Second, they are focusing on “safe and efficient management of pedestrian traffic flows,” Smith said. The team, he explained, has “just started a project within the Federal Highway Administration’s Accessible Transportation Technology Research Initiative (ATTRI) aimed at developing a mobile app that will allow pedestrians with disabilities to communicate directly with the intersection and actively influence signal control decisions.”

Having an app that helps pedestrians cope with traffic would certainly be helpful, but how would it work?

Smith explained that the app will learn individual’s intersection-crossing speed and communicate with the computer running the intersection in order to ensure that pedestrians have enough time to make it safely across. The app will also monitor pedestrian’s progress and adjust the timing of the lights as necessary to increase traffic safety.   

He believes that smartphone technology and its relative ubiquity will be a massive resource for people-to-infrastructure (P2I) communication, such as the app mentioned above, or the detection of road damage via cell phone images.
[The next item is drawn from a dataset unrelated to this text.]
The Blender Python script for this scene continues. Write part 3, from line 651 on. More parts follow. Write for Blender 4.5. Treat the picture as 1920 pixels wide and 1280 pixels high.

The main focus going forward for him and his team at CMU is the integration of smartphones with traffic infrastructure to maximize the data sources available to the AI responsible for making the decisions regarding traffic flows.

Smith and his team will march forward guided by the “broader idea of using smartphone technology and P2I communication to provide a robust, economical solution to the pedestrian detection problem.”